[STATED TASK]: Provide only the number of lines in the data below that contain the word "scene".

[DATA LINES]:
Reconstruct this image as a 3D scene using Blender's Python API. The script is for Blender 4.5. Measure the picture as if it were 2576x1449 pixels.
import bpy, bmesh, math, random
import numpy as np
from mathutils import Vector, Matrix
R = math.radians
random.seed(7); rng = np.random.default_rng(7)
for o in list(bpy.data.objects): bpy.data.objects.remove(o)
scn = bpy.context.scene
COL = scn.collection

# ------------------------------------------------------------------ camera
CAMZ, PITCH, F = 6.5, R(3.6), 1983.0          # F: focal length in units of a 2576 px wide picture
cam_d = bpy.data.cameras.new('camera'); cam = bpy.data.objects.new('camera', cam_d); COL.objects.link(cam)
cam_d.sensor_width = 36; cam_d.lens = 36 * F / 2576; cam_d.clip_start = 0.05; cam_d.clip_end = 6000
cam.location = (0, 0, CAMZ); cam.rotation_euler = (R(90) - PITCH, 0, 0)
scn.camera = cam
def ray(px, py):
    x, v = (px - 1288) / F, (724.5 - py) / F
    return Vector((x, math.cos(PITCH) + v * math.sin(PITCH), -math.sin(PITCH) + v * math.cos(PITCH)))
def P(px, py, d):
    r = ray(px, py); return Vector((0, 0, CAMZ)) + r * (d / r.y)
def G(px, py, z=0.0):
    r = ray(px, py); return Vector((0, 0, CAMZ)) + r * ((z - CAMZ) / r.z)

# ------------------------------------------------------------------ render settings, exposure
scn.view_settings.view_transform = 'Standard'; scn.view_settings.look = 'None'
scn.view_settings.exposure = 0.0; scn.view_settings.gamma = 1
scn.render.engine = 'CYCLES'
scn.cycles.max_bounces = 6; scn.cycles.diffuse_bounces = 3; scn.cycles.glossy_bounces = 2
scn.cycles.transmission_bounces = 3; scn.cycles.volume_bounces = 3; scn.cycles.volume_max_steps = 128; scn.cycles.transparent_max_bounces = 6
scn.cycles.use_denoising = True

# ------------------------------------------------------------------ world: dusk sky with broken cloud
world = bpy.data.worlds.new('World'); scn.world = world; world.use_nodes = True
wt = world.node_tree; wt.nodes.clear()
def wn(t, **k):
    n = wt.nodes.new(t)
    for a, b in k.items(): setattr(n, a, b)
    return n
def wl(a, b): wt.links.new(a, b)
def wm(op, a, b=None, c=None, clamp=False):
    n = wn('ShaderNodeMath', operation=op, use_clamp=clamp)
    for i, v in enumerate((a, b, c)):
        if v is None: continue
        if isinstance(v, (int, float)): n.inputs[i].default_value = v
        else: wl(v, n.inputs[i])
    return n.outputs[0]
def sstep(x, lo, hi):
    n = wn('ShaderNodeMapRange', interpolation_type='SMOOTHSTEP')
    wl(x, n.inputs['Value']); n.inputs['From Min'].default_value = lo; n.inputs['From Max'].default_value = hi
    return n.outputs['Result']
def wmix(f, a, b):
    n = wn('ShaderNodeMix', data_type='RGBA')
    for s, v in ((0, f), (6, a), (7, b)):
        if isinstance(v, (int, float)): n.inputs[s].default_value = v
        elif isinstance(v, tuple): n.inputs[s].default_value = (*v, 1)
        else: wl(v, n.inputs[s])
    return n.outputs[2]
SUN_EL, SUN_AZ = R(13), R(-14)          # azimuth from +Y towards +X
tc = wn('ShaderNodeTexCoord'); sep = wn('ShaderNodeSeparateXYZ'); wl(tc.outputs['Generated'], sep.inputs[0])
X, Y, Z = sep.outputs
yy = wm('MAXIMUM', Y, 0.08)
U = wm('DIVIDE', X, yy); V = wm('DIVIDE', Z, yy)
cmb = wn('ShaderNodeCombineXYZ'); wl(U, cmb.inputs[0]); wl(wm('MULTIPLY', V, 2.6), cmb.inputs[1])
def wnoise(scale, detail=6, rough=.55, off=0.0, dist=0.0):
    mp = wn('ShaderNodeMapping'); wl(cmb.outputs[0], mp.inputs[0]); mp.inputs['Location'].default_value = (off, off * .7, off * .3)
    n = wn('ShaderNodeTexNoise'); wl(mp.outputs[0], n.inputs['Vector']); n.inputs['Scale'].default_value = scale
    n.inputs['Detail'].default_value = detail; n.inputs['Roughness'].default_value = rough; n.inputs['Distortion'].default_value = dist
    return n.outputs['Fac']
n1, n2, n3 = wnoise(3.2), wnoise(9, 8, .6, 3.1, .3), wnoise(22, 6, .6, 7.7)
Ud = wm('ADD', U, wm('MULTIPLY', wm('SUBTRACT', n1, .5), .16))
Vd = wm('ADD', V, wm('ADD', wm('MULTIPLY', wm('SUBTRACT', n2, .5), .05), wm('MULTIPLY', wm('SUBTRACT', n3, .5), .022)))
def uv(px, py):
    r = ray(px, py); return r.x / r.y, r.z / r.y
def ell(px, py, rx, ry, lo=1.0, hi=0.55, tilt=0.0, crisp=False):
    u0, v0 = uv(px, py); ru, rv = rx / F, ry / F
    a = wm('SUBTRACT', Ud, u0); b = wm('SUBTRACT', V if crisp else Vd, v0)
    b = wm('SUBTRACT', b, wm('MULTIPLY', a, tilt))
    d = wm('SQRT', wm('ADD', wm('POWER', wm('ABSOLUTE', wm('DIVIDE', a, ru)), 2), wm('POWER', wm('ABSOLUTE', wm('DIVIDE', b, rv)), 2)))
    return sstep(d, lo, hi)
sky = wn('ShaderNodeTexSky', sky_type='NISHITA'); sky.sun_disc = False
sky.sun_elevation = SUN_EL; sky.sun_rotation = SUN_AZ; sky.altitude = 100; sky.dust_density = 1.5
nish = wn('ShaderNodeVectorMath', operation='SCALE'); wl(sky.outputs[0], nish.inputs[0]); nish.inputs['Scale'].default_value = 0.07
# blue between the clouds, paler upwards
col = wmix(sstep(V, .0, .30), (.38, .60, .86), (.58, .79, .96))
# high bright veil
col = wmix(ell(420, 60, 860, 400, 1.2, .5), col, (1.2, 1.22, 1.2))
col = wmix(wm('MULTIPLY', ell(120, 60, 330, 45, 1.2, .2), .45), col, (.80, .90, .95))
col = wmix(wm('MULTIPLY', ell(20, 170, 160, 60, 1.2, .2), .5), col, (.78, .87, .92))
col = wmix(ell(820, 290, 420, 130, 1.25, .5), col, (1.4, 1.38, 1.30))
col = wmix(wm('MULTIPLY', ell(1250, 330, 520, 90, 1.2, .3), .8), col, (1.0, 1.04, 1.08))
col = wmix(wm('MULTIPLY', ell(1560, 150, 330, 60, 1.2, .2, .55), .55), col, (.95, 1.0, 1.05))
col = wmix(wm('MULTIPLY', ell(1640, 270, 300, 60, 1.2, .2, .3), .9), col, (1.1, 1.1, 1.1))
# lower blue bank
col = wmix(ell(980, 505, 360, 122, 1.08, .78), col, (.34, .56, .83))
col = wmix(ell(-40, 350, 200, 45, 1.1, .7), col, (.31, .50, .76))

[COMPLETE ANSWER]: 2